生酛(きもと)、山廃(やまはい)を食中酒として伸ばしていけば、
日本の伝統的な食に合わせた酒文化が育つ
日本の伝統的な食に合わせた酒文化が育つ
太田 どの酒がどのカテゴリーで評価されるべきかについては、審査終了後に見直して次回に生かすのでしょうか。楠田 審査をしている最中から「この酒はどうしてこのカテゴリーに入っているのか」について議論しながら進めていきます。蔵元の自己申請によってカテゴライズするのではありません。
消費者がラベルを見て「これはこういう酒のはずだ」と想像できるかどうかは、日本酒をマーケットで訴求していくための大きなポイントだと思います。例えばラベルの表面に「純米山廃仕込み」と書いてあれば、「この酒はこういう方向の味だろう」とイメージできますが、純米酒と表記されているだけで、大吟醸かとおもうほどの華やかな香りがすると、風味とイメージのギャップが大きくなってしまいます。そのギャップを埋めるためにも、ラベル表記とカテゴライズにしっかりと取り組んでいく姿勢も求められていると感じています。
島田 生酛・山廃系のIWCへの出品も増えてきました。
楠田 今年は生酛・山廃の受賞が増えましたね。山廃にはある種のくせがありますが、くせのあるものは「これを食べて、こう合わせて飲むとおいしいでしょう」と説明されてはじめて理解することができる。そういった経験の上に理解が成り立つというのは、ある意味で文化的な味だと思うのです。そのことが時間とともに審査員の間に伝わってきたということが一つにはあるのでしょう。もちろんそれと同時に、日本酒を造る側が生酛・山廃系の品質を高めてきたという背景もあると思います。

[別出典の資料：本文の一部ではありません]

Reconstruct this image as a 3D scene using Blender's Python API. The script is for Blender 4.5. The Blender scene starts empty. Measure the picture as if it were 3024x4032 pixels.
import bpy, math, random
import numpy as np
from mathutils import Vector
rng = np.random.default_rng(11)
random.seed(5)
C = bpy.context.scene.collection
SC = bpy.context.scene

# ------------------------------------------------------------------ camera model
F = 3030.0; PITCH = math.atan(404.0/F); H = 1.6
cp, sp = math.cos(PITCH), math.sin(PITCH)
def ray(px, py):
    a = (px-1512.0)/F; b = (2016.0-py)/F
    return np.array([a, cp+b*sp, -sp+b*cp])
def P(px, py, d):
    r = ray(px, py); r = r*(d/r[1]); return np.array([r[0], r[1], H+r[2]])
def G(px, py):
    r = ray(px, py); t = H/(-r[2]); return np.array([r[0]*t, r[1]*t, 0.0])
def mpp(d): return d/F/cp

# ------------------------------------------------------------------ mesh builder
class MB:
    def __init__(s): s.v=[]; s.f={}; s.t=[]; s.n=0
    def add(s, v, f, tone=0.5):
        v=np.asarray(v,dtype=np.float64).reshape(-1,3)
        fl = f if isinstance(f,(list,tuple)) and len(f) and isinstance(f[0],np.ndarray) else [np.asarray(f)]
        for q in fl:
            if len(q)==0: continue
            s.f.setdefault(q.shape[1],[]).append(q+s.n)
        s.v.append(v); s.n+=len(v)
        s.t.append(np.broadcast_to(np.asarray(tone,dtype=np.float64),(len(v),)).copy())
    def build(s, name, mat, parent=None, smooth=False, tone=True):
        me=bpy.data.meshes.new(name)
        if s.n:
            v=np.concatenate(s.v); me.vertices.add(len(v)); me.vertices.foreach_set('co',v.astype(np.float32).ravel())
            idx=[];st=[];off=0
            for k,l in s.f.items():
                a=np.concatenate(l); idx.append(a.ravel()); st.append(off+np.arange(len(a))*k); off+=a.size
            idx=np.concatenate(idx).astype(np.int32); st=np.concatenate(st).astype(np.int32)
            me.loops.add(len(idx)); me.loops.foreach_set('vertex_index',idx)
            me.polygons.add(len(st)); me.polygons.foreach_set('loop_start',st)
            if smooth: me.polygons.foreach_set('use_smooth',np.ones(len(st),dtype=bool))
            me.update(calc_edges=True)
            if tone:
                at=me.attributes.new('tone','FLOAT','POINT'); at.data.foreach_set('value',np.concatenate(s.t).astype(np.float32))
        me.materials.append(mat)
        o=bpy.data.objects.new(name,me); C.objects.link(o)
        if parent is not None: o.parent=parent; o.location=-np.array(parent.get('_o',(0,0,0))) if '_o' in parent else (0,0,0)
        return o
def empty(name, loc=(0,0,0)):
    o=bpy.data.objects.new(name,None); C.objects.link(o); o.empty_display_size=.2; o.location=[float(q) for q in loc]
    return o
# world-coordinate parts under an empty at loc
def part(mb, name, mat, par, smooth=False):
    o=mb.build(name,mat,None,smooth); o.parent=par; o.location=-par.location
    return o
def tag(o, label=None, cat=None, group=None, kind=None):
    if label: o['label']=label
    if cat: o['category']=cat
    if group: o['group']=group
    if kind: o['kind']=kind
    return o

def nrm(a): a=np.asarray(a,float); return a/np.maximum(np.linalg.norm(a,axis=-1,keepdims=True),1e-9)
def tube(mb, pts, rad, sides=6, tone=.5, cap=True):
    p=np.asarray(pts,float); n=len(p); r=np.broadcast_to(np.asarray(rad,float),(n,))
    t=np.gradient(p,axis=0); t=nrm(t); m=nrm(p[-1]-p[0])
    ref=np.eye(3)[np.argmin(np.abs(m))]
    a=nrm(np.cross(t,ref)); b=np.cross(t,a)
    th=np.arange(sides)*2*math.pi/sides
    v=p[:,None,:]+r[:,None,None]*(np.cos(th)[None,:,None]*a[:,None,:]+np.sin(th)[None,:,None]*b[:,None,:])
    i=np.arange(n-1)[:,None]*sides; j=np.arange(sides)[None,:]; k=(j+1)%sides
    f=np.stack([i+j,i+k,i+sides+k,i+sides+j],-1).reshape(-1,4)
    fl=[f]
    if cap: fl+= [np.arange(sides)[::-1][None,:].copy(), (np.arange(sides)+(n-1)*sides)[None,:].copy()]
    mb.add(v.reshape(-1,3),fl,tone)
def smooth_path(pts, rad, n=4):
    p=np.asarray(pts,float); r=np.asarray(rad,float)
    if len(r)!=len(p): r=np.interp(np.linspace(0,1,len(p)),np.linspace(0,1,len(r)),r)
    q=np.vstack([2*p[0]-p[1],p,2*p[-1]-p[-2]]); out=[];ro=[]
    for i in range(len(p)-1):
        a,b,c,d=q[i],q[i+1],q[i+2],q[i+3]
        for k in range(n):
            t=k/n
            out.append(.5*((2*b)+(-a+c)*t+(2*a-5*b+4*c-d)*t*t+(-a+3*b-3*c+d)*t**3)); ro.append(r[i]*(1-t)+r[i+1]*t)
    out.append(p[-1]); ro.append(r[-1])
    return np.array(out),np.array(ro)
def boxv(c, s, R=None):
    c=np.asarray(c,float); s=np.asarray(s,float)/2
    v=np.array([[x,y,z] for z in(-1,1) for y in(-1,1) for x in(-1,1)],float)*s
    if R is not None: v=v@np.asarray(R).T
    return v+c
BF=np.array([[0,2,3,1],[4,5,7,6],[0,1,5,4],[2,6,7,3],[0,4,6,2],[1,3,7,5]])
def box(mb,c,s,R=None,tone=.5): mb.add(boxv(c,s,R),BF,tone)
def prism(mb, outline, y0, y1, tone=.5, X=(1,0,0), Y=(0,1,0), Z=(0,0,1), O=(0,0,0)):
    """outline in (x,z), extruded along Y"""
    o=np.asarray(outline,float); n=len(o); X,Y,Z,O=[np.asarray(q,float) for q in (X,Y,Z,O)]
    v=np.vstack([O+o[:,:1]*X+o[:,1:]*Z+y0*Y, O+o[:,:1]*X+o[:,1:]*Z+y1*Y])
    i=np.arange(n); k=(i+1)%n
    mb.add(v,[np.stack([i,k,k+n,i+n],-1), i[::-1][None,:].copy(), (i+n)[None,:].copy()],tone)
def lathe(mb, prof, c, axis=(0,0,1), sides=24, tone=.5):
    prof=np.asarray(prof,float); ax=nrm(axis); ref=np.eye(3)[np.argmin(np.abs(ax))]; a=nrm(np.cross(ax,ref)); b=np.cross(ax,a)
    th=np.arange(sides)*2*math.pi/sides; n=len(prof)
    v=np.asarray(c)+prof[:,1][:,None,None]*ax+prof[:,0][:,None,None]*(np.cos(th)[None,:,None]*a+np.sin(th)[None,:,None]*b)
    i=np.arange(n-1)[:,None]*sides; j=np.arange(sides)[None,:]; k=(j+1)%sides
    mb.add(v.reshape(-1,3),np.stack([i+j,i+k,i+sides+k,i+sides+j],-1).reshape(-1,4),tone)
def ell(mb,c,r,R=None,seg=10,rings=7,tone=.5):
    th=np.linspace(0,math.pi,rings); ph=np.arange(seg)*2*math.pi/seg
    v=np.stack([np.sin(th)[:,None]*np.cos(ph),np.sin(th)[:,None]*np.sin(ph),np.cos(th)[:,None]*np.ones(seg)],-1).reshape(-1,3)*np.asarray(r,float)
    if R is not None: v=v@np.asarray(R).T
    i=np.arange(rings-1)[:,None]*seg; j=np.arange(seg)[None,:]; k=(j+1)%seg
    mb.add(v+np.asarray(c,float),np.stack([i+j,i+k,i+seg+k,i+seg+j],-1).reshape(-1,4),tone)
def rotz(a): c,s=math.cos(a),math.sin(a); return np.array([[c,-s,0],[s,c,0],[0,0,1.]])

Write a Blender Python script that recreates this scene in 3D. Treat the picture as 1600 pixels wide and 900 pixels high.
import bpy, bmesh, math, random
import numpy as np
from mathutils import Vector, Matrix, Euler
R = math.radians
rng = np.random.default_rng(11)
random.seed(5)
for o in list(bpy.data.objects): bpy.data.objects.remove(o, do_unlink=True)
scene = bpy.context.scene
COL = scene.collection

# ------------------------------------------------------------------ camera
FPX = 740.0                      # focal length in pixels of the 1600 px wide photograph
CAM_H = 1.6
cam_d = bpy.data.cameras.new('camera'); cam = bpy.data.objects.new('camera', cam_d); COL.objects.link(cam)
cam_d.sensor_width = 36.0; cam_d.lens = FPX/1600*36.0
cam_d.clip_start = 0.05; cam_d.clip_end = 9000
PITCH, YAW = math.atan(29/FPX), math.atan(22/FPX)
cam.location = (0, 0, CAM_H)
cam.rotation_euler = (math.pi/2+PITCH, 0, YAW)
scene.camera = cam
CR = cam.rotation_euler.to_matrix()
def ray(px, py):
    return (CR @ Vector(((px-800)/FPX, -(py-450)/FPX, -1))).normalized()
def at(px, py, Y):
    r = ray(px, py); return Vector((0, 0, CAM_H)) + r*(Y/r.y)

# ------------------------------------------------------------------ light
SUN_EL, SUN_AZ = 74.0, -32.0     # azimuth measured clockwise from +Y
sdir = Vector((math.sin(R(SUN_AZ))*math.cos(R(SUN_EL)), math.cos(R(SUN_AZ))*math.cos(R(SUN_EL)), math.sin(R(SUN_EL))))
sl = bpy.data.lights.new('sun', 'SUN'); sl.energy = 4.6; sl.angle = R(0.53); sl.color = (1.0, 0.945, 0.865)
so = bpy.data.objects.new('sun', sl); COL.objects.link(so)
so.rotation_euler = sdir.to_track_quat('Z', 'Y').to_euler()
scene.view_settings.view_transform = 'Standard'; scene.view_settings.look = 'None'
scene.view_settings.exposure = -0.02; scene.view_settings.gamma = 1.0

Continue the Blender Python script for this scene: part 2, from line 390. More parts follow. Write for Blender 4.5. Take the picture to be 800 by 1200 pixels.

これはまったく私の個人的な意見ですが、日本酒を世界でも日本でももっと飲んでいただきたいと思ったときに、吟醸酒の持つ力の必要性は非常に高い。言ってみれば、一種のアドバルーンとして機能するわけです。あまり日本酒を飲んだことのない人、さらにはおいしくないと思い込んでしまっている人に対して、質の高い大吟醸を飲んでもらうことで、プラスの意味での意外な驚きを感じていただくことに大きな価値があると考えているのです。
ただし、それはずっと飲み続ける酒だとは思いません。日本の伝統的な食を考えて、食中酒としての側面を考えた場合、吟醸、大吟醸よりも純米。さらに進むと生酛、山廃になるのだと思うのです。ワインやビールにはない、日本酒にしか表現し得ない風味である旨味をしっかりと強く出せるのが生酛・山廃系であり、今後も伸びて欲しいという思いを個人的に持っています。